Hamad and Hamad bin Jassem also worked to place themselves as mediators in a range of conflicts in Sudan, Somalia and Yemen and beyond, and as a base for exiled dissidents. They sold Qatar as a promoter of dialogue and tolerance, although there is an open question as to whether this attitude extends to Qatar itself. The country, much like its neighbours, is still an absolute monarchy in which there is little in the way of real free speech or space for dissent. Qatar’s critics, meanwhile, argue that its claims to promote human rights and free speech really boil down to an attempt to empower the Muslim Brotherhood. Doha funded Muslim Brotherhood-linked groups during and after the Arab Spring uprisings of 2011, while Al Jazeera cheerleaded protest movements, much to the chagrin of Qatar's neighbours. They see the group as a powerful threat to their dynastic rule and argue that the Brotherhood is a “gateway drug” to jihadism. In 2013,  after Western allies became concerned that Qatar had inadvertently funded jihadist groups in Libya and Syria, Hamad was forced to step down in favour of his son Tamim. Soon, Tamim came under pressure from Qatar’s neighbours to rein in his father’s maverick policies.

Today, Qatar has a high degree of economic independence from its neighbours and powerful friends abroad. Officials in Doha reckon that this should be enough to stave off the advances of the “Quad” of countries – Bahrain, Egypt, Saudi Arabia and the UAE - that have been trying to isolate the emirate since June. They have been doing this by cutting off diplomatic and trade ties, and labelling Qatar a state sponsor of terror groups. For the Quad, the aim is to end what it sees as Qatar’s disruptive presence in the region. For officials in Doha, it is an attempt to impinge on the country’s sovereignty and turn Qatar into a vassal state. So far, the strategies put in place by Hamad to insure Qatar from regional pressure have paid off. But how long can this last?

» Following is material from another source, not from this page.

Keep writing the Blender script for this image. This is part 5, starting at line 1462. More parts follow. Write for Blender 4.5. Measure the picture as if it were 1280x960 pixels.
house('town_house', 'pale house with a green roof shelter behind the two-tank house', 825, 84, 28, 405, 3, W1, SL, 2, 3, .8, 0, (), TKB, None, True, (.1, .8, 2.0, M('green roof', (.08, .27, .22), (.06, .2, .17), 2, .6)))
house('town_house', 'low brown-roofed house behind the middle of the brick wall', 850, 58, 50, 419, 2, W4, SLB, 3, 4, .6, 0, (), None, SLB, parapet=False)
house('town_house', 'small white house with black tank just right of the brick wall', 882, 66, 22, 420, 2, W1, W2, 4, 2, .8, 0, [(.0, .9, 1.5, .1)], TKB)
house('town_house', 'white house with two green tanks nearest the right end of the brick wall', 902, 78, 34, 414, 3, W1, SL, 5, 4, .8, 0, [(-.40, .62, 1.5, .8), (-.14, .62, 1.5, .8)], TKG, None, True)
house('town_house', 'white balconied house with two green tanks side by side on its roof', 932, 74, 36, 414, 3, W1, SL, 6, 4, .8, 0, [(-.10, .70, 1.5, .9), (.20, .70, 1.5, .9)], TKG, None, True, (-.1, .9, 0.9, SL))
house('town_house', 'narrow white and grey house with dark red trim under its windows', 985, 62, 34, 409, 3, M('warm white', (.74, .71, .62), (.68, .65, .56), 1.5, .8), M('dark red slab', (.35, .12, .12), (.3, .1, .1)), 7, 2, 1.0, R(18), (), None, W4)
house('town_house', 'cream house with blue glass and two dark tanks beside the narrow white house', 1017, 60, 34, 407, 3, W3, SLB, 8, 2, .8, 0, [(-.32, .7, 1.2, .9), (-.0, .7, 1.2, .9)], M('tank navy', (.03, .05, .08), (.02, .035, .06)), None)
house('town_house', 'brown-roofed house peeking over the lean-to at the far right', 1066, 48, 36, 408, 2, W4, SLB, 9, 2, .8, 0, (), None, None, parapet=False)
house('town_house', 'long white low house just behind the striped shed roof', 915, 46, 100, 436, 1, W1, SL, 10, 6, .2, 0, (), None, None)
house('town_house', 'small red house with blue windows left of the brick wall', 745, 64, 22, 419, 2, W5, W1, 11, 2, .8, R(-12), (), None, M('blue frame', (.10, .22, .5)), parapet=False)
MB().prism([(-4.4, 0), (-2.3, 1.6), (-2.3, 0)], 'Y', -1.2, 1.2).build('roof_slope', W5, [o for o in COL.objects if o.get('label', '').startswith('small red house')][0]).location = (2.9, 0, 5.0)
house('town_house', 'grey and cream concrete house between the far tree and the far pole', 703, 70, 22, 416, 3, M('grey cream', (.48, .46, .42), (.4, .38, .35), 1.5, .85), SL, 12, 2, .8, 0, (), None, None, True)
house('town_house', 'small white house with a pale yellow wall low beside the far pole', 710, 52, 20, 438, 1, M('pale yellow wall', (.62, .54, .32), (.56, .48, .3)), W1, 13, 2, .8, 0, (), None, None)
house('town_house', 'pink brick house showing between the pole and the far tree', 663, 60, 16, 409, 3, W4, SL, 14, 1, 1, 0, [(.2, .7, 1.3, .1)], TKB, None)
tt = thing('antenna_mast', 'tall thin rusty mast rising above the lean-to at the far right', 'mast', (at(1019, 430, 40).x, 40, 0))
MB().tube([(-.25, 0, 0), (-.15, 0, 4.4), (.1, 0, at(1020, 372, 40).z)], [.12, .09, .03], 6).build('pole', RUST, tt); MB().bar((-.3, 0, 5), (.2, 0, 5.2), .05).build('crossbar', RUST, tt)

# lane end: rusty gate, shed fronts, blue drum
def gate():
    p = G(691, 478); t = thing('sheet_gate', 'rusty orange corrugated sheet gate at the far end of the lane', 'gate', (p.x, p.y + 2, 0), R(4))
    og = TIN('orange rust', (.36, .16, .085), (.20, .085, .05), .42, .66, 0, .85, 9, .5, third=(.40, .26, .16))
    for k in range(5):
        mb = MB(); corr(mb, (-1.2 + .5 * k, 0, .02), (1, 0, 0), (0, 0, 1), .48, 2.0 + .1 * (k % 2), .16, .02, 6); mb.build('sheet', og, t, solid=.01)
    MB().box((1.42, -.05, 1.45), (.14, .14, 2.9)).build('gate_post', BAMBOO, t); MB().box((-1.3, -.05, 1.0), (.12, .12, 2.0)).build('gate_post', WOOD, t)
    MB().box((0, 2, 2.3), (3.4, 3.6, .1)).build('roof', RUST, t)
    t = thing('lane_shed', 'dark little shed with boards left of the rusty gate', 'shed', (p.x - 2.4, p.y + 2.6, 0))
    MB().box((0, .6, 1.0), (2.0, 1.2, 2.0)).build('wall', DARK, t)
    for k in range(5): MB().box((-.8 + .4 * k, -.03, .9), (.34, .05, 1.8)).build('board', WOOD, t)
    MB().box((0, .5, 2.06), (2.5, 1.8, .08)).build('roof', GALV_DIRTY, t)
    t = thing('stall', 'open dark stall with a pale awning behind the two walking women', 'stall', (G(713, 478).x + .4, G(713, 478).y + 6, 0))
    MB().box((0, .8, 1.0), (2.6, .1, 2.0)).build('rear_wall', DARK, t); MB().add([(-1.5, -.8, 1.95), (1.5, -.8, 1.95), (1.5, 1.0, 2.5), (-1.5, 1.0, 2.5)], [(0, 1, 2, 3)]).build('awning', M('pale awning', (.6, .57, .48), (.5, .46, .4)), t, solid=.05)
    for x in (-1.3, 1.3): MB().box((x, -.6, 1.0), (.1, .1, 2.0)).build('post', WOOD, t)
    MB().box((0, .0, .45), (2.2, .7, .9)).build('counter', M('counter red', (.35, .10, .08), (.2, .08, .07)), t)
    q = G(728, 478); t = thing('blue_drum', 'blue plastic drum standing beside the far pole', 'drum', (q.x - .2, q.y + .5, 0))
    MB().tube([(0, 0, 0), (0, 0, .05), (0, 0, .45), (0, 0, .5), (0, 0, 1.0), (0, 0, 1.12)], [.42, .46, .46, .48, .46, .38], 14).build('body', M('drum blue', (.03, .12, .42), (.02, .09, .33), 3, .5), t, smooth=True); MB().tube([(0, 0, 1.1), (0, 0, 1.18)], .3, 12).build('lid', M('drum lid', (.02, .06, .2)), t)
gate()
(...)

Qatar’s Western allies are also Saudi Arabia and the UAE’s. Thus far, they have been paralysed by indecision over the standoff, and after failed mediation attempts have decided to leave the task of resolving what they see as a “family affair” to the Emir of Kuwait, Sabah al-Sabah. As long as the Quad limits itself to economic and diplomatic attacks, they are unlikely to pick a side. It is by no means clear they would side with Doha in a pinch (President Trump, in defiance of the US foreign policy establishment, has made his feelings clear on the issue). Although accusations that Qatar sponsors extremists are no more true than similar charges made against Saudi Arabia or Kuwait – sympathetic local populations and lax banking regulations tend to be the major issue – few Western politicians want to be seen backing an ally, that in turn many diplomats see as backing multiple horses.

Meanwhile, although Qatar is a rich country, the standoff is hurting its economy. Reuters reports that there are concerns that the country’s massive $300bn in foreign assets might not be as liquid as many assume. This means that although it has plenty of money abroad, it could face a cash crunch if the crisis rolls on.

Qatar might not like its neighbours, but it can’t simply cut itself off from the Gulf and float on to a new location. At some point, there will need to be a resolution. But with the Quad seemingly happy with the current status quo, and Hamad’s insurance policies paying off, a solution looks some way off.